L'art. 1469 bis Codice civile, dunque, va applicato solo alle persone fisiche che agiscono per scopi estranei all'attività imprenditoriale o professionale; diversamente, come indicato nella definizione del professionista, il legislatore avrebbe ugualmente specificato "persona fisica o giuridica". Così stando le cose, solo il soggetto fisico che agisce per scopi estranei all'attività imprenditoriale o professionale, ha diritto, in base all'art. 1469 bis Codice civile, di essere tutelato da clausole vessatorie che possono creare squilibrio dei diritti e degli obblighi derivanti dal contratto. Tutti gli altri consumatori ne restano fuori.

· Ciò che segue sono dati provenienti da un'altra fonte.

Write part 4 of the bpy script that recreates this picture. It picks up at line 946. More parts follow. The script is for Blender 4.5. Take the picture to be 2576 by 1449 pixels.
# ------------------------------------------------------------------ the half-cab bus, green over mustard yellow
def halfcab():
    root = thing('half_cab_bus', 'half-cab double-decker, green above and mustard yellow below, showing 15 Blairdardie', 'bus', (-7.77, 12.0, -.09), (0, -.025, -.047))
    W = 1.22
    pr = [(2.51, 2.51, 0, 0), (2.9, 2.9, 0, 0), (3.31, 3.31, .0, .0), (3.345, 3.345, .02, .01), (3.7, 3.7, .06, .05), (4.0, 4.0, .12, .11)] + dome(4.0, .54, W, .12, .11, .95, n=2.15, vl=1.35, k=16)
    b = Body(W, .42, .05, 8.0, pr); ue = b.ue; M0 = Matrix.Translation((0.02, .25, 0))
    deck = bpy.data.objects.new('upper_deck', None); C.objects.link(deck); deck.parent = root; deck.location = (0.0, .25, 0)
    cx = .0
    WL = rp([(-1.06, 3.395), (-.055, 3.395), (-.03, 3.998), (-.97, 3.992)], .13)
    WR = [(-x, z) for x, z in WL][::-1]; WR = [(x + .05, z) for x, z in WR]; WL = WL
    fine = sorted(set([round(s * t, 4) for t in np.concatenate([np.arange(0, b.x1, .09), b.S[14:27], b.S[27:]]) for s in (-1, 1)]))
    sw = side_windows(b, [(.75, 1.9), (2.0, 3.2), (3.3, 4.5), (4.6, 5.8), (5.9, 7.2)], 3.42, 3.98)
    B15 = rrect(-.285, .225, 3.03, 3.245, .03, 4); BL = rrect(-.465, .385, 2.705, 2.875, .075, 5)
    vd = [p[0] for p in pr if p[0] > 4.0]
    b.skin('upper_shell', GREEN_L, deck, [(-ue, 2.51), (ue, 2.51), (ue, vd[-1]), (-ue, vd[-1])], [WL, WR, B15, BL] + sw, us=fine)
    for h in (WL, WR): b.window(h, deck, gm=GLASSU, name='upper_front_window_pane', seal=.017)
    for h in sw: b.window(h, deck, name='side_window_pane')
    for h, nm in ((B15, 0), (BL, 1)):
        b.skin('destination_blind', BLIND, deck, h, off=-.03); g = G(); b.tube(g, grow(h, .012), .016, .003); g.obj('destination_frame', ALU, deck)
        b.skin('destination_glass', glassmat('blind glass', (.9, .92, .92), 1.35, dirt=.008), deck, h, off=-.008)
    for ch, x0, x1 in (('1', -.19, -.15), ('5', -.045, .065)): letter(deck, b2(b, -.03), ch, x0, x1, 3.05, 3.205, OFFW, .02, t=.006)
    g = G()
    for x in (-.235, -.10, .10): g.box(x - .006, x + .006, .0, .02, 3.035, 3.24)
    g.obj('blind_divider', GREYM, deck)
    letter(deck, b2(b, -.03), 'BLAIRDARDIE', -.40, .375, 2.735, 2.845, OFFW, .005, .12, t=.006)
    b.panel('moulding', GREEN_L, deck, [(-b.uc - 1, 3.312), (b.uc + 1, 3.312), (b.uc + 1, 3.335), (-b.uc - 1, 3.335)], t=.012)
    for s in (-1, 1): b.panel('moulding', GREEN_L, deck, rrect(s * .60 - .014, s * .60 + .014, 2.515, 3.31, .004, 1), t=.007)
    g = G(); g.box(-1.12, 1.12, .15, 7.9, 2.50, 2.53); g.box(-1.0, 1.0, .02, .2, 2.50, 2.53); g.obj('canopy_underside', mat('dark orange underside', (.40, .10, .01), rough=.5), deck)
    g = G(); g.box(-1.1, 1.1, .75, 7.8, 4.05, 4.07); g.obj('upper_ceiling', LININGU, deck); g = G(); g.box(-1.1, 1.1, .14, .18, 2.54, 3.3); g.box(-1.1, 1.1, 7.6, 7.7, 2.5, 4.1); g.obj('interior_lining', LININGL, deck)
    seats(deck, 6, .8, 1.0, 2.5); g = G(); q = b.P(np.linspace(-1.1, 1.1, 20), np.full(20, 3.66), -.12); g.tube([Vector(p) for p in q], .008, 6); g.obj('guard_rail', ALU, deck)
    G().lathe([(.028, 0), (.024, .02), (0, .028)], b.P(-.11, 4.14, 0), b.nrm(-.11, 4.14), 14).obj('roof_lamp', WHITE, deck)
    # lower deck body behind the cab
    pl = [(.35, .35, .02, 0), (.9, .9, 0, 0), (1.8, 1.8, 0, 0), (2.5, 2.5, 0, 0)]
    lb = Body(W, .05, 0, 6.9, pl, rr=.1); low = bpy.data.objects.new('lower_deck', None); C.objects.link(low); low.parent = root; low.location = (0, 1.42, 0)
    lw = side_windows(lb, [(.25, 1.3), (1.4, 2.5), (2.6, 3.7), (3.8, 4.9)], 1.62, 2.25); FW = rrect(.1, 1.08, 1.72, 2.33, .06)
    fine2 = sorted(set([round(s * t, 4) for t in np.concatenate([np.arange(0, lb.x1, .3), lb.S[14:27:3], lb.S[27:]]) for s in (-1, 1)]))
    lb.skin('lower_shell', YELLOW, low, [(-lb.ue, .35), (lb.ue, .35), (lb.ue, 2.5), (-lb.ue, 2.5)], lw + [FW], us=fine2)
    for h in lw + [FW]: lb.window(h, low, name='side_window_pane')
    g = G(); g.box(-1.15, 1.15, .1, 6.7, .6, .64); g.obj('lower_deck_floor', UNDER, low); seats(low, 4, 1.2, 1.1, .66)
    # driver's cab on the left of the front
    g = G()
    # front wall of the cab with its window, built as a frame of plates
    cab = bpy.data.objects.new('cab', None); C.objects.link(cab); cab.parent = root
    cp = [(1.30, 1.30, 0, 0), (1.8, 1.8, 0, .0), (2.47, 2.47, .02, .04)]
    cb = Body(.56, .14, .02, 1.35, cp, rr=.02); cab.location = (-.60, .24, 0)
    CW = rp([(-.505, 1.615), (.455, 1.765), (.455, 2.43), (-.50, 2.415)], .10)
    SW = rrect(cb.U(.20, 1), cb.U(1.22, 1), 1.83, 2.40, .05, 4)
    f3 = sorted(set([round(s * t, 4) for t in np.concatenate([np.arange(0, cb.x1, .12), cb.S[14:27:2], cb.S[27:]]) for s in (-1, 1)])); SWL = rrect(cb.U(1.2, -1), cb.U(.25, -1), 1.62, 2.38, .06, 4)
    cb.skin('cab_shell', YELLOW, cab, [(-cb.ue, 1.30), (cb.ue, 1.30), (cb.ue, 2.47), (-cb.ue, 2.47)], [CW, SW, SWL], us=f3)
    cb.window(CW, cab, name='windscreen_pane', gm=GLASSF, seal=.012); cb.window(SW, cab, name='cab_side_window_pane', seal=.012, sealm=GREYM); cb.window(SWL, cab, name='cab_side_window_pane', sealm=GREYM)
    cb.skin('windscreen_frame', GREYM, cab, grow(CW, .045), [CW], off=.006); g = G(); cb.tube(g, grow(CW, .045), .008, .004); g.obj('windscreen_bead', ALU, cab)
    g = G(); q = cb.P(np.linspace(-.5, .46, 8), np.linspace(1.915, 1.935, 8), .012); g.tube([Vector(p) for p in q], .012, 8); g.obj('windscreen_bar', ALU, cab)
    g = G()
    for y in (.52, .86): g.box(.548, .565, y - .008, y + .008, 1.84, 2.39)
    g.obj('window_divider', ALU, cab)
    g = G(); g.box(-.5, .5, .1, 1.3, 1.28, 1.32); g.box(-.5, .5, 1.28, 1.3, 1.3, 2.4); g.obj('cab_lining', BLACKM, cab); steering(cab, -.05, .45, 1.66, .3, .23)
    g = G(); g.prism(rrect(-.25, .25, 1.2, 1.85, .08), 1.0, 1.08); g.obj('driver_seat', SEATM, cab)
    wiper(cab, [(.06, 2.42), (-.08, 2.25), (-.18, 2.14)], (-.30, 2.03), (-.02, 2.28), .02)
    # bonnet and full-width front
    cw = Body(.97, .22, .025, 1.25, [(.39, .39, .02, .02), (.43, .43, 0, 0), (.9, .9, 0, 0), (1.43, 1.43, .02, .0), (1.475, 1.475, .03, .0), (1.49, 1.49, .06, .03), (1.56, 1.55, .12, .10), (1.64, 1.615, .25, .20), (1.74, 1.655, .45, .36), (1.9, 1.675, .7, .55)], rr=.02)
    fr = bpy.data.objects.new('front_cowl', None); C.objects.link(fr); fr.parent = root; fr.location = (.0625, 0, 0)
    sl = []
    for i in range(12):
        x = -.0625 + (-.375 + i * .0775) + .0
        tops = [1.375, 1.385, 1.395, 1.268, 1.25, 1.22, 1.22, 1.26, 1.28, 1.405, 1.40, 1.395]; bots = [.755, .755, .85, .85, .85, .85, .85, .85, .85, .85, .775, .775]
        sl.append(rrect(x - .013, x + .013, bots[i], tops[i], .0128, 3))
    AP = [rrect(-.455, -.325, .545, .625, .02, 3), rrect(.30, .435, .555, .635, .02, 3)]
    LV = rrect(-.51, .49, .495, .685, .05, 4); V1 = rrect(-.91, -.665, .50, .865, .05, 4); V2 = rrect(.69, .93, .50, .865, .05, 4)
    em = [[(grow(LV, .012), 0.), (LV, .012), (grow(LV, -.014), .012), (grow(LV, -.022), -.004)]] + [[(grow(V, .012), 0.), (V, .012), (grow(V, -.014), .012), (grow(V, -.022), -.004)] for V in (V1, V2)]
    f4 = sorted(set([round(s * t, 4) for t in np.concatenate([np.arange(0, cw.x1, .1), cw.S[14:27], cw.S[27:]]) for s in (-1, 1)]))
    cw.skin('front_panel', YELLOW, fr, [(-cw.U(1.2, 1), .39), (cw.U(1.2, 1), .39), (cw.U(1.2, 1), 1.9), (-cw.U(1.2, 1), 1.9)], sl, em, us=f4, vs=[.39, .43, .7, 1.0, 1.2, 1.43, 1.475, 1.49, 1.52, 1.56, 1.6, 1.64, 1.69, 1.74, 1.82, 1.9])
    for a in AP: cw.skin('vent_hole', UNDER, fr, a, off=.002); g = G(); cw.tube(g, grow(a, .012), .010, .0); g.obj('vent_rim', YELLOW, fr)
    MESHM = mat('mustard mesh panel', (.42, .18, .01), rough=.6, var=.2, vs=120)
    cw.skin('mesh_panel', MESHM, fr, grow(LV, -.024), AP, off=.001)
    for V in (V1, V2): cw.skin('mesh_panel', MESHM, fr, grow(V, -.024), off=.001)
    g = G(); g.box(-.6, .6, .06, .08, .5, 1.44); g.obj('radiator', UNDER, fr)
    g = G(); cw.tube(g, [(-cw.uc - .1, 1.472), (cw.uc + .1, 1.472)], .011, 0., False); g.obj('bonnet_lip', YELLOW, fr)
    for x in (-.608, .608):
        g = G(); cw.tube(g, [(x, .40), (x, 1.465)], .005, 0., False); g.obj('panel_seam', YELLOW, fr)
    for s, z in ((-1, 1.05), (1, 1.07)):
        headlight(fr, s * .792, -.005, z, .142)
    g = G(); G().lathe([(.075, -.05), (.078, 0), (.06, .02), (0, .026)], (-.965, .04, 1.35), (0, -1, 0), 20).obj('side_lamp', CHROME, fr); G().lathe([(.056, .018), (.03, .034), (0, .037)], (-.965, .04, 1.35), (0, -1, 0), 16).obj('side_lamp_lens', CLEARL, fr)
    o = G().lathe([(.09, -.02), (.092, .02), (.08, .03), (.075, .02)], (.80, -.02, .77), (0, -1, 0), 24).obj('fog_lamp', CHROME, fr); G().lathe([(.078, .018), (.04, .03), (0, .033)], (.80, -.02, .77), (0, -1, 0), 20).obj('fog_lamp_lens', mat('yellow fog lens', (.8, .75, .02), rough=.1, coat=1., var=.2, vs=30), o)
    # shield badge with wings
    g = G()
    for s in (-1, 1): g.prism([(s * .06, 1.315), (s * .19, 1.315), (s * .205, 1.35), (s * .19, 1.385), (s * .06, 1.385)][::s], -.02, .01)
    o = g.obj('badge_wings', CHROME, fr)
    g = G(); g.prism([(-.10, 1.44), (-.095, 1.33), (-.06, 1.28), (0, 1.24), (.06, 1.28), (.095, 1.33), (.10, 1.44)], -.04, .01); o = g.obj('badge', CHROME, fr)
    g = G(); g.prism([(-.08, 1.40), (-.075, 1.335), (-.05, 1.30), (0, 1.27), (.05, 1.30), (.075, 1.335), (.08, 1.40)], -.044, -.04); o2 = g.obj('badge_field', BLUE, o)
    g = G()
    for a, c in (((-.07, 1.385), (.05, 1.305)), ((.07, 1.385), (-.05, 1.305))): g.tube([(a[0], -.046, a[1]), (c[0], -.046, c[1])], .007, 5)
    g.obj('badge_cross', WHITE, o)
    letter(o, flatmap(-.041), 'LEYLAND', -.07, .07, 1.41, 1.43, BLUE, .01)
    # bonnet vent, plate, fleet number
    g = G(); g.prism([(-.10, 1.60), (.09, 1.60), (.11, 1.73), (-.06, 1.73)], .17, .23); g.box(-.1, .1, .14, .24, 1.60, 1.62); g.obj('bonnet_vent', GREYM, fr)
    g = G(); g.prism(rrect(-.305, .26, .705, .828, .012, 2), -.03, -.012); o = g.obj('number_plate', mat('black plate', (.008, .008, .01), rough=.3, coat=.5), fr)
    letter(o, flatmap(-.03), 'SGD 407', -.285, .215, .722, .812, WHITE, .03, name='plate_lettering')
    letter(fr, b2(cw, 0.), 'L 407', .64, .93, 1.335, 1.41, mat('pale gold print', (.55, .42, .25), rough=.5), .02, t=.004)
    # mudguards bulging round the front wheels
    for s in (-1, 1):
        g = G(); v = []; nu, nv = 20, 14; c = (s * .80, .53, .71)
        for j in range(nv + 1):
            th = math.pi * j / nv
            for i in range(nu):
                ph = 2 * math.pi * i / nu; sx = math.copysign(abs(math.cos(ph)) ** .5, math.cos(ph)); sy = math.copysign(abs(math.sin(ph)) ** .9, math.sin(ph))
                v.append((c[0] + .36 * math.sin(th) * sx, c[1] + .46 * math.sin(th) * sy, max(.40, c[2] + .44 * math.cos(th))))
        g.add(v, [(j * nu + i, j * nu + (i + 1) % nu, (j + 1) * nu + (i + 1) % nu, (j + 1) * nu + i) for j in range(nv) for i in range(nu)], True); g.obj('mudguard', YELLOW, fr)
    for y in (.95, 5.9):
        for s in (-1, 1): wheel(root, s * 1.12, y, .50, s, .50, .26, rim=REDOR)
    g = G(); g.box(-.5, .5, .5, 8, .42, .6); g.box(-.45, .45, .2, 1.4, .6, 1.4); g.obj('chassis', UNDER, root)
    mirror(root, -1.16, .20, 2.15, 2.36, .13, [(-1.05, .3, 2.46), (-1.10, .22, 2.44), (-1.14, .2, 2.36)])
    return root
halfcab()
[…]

L'ambito di applicazione dell'art. 1469 bis Codice civile va dunque individuato sottolineando il connotato oggettivo della relazione posta dalla norma tra l'atto negoziale e l'attività imprenditoriale o professionale. Il fatto che il negozio posto in essere dalla persona fisica sia in relazione oggettiva con una attività imprenditoriale o professionale, ponendosi il negozio quale "strumento" o "scopo", per raggiungere un vantaggio per detta attività imprenditoriale o professionale, è sufficiente ad escludere che tale negozio sia soggetto alle disposizioni dell'art. 1469 bis e segg. Codice civile.
Tale principio ha trovato conferma in alcune recenti pronunce della Cassazione, la quale - occupandosi della analoga disposizione di cui alle lett. da a) a d) dell'art. 1, D. LGS. 15 gennaio 1992 n. 50, concernente la tutela dei consumatori in caso di contratti negoziati fuori dei locali commerciali, ha precisato che ciò che rileva, ai fini dell'assunzione della veste di "consumatore" non è il "non possesso", da parte della persona fisica che ha contrattato con un 'operatore commerciale', della qualifica di "imprenditore commerciale", ma lo scopo avuto di mira dall'agente, nel momento in cui ha concluso il contratto.
Nel caso di specie, la Corte ha ritenuto "evidente" che la garanzia prestata dal socio era funzionale all'attività della società, e trovava causa nell'attività dallo stesso prestata e nel ruolo dal medesimo svolto nell'ambito dell'impresa.